Cosa è cambiato rispetto alla lenta distensione dei quasi vent'anni precedenti? A questa domanda può probabilmente rispondere soltanto uno sguardo interno al regime. Kim Jong-Il ha indicato nel suo terzogenito Kim Jong-Un la prossima guida del Paese, ma è possibile che il giovane erede designato sia già virtualmente in carica, date le condizioni di salute del Caro Leader, e che in un regime militare come la DPRK la linea dura, dopo un lungo periodo di distensione e storici incontri al vertice, sia stata una prova di forza e legittimazione della sua investitura.
Le ultime uscite pubbliche sembrano avvalorare la tesi che riconduce al “fattore successione”. Fino ad un anno fa le apparizioni di Kim Jong-Un erano sempre state alquanto defilate, tanto che, di fatto, poco si sa di questo ragazzo, a partire dalla sua età: compresa tra i 28 e i 30 anni. All'improvviso, poi, il suo cursus honorum militare è stato accelerato, con la promozione ad uno dei più alti ranghi militari dell'esercito norcoreano e con la moltiplicazione delle sue apparizioni ufficiali accanto al Caro Leader suo padre.

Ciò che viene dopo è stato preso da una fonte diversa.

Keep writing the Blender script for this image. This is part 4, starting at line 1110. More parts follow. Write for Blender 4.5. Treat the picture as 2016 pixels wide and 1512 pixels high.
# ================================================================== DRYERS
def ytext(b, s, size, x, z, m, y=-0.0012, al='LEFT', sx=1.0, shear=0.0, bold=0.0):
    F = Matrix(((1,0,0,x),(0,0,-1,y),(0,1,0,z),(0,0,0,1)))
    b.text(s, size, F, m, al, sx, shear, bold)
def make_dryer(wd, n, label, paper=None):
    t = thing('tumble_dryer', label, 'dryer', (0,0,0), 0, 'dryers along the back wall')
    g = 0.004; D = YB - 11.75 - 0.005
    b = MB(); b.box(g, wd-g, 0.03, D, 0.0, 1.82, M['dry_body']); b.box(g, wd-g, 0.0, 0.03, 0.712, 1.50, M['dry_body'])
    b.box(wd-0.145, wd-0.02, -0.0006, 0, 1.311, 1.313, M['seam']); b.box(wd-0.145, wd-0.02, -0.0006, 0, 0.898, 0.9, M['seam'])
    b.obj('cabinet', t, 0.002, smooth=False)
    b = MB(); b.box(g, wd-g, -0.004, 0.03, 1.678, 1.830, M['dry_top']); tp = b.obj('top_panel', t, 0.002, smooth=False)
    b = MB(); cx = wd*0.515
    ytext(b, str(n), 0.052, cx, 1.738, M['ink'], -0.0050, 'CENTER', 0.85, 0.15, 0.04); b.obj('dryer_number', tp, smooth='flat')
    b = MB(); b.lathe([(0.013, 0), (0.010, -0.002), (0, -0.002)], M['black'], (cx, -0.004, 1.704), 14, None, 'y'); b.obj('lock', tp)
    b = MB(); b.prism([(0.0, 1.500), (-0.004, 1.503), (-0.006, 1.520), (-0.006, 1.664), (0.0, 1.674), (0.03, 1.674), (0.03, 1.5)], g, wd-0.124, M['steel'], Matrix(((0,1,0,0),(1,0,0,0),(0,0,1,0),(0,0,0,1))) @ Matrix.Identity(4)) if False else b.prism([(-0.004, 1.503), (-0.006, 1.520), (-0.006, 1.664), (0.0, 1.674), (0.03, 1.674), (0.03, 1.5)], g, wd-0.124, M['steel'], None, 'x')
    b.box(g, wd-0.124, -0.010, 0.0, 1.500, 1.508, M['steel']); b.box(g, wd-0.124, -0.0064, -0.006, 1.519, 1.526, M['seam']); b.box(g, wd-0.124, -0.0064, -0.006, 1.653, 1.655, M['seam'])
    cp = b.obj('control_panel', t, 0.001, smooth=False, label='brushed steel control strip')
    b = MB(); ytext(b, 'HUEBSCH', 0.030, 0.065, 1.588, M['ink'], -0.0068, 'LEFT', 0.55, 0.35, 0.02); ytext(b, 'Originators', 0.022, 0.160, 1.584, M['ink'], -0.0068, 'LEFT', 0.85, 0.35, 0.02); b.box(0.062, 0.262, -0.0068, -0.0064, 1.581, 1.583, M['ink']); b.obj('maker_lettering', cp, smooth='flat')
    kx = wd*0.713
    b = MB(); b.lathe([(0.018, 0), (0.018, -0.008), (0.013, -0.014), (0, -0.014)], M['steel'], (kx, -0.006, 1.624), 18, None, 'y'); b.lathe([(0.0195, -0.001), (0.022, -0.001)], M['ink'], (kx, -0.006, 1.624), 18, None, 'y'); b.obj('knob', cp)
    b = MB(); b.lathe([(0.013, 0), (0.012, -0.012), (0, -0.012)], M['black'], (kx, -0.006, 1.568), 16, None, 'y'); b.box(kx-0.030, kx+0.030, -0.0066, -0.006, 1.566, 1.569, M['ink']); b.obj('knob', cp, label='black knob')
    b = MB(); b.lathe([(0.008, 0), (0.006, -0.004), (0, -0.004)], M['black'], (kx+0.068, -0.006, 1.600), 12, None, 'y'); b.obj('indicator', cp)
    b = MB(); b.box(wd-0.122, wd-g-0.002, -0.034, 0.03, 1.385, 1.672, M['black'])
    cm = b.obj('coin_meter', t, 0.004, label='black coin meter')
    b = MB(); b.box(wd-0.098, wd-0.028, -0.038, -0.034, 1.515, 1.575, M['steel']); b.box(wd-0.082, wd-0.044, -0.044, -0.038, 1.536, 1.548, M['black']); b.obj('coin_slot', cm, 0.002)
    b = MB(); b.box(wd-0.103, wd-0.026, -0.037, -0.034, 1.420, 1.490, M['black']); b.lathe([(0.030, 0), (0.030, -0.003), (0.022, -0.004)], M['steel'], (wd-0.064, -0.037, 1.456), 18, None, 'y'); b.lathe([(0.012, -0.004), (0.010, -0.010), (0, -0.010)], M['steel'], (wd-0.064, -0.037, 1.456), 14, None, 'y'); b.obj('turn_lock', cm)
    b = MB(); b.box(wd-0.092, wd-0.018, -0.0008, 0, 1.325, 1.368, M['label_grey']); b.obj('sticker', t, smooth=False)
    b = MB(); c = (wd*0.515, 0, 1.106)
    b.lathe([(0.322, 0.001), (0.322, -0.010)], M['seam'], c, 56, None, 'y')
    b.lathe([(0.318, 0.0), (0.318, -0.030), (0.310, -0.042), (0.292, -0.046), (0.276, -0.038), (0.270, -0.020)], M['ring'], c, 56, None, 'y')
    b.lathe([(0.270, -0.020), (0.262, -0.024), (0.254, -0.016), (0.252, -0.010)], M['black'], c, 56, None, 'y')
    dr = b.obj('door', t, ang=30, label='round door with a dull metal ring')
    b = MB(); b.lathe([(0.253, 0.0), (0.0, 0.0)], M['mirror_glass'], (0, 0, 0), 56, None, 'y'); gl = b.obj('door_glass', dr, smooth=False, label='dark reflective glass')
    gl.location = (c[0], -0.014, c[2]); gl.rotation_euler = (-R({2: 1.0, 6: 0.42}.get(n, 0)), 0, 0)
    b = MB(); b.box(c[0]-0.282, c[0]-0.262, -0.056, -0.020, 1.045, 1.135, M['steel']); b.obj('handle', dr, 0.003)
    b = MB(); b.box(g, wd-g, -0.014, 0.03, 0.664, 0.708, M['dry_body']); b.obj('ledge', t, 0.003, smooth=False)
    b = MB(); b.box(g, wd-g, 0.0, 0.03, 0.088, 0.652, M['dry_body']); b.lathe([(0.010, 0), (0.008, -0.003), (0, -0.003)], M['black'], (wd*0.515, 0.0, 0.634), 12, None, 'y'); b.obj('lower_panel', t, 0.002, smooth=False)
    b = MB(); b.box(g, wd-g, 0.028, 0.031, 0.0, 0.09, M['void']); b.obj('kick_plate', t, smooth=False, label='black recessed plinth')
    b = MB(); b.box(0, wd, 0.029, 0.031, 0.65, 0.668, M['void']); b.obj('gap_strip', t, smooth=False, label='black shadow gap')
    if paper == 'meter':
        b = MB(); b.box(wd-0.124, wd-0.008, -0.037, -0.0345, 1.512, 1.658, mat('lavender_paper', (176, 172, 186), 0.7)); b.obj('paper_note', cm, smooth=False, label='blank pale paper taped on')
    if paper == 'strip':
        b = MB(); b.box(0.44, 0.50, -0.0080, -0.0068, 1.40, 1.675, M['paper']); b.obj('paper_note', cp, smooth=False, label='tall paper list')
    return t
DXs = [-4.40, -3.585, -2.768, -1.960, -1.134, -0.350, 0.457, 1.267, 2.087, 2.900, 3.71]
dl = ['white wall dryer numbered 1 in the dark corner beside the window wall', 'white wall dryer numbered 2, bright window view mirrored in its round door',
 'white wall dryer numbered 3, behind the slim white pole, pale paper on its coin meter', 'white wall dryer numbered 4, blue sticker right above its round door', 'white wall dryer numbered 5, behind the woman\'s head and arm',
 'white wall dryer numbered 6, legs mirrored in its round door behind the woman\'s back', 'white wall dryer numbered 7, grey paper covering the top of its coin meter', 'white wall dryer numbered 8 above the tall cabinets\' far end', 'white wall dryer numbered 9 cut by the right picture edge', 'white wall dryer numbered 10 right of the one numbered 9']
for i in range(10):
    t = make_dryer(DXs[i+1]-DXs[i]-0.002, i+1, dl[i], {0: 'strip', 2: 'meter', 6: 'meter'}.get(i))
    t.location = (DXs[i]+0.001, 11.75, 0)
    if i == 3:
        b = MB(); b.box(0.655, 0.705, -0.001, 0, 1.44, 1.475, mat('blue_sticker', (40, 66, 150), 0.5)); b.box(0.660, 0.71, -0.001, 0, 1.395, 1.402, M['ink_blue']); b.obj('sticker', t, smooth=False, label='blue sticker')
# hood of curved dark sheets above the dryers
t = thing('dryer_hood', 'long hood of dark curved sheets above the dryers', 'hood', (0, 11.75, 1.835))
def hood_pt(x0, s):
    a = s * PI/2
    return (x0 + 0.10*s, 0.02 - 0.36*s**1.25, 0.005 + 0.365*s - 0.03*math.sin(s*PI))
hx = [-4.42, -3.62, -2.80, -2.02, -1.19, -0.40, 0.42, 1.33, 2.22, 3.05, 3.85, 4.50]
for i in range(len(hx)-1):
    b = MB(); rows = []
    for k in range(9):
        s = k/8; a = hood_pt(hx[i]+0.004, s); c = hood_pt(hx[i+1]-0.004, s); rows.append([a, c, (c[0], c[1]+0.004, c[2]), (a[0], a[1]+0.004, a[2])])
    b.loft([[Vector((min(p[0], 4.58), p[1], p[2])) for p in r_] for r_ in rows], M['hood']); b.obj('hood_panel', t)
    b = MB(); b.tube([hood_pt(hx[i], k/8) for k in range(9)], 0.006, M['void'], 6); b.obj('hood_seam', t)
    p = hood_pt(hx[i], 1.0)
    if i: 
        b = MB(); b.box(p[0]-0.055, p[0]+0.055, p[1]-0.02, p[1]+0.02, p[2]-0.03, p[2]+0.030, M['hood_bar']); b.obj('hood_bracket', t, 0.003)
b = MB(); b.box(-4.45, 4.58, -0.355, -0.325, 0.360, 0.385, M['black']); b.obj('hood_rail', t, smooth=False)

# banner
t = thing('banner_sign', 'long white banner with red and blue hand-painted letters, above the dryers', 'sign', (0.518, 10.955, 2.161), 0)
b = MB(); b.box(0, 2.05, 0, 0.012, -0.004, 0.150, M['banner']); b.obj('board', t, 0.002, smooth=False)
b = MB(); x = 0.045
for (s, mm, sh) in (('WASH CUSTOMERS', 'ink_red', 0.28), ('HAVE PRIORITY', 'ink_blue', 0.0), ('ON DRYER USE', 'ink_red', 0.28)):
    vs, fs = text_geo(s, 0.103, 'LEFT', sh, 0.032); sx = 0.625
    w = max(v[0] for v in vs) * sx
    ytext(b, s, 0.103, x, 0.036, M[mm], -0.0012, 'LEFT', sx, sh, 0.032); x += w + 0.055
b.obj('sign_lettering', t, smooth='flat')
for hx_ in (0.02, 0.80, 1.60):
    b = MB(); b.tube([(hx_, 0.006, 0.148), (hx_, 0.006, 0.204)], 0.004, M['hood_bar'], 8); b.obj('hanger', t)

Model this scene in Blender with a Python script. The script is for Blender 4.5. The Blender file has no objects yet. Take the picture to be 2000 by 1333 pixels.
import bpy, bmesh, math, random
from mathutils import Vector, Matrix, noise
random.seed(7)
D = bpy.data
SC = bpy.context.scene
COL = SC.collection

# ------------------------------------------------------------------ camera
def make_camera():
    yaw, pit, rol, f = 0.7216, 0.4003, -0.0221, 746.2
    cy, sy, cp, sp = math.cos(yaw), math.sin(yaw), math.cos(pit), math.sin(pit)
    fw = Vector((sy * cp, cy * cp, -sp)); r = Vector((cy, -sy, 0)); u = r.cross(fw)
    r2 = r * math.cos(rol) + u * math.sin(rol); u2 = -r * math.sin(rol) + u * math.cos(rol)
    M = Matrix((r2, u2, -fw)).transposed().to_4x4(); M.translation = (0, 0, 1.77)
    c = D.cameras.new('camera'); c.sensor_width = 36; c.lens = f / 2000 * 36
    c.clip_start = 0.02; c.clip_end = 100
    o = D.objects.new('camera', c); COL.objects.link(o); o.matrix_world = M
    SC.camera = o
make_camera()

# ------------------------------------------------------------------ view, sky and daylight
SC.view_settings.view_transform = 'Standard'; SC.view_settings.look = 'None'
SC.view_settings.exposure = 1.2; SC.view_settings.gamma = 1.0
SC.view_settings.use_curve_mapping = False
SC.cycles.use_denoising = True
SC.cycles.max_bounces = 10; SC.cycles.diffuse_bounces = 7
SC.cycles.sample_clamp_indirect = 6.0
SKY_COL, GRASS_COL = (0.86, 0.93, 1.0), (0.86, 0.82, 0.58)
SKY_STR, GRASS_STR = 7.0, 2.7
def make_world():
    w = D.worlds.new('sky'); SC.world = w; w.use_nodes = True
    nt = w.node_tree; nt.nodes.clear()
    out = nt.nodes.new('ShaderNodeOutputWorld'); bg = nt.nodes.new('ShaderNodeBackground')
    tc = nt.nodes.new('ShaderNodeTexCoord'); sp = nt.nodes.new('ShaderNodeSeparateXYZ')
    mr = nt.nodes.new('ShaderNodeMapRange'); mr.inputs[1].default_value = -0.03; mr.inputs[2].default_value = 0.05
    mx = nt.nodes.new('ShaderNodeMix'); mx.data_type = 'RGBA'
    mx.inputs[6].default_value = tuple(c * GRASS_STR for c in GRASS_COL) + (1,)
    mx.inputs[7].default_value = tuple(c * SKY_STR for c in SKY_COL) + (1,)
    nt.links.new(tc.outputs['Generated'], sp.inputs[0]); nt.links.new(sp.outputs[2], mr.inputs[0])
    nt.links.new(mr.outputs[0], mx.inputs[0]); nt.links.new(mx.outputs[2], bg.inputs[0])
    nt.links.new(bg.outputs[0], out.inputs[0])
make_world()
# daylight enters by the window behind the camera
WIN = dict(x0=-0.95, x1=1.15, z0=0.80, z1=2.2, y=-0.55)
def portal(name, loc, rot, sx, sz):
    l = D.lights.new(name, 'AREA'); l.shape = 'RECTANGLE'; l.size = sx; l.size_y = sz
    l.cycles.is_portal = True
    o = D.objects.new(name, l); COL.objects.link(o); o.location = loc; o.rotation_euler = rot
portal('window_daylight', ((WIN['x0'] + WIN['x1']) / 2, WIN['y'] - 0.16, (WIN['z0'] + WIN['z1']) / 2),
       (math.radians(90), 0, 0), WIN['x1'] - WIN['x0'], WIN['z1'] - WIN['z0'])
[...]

Le celebrazioni del sessantatreesimo anniversario hanno confermato questa tendenza. Nelle sue agenzie la KCNA ha citato il giovane nelle primissime posizioni dei dirigenti che hanno partecipato agli eventi di celebrazione. Unitamente al recente, inedito attivismo diplomatico di Kim Jong-Il con Pechino e Mosca, sembra di poter leggere l'azione di governo in chiave di consolidamento della storica immagine di solidità tanto in patria quanto all'estero. La guida del Caro Leader non deve apparire in discussione neppure di fronte ai dubbi sul suo stato di salute, mentre la successione di Kim Jong-Un non può non passare tramite una legittimazione all'interno delle gerarchie militari.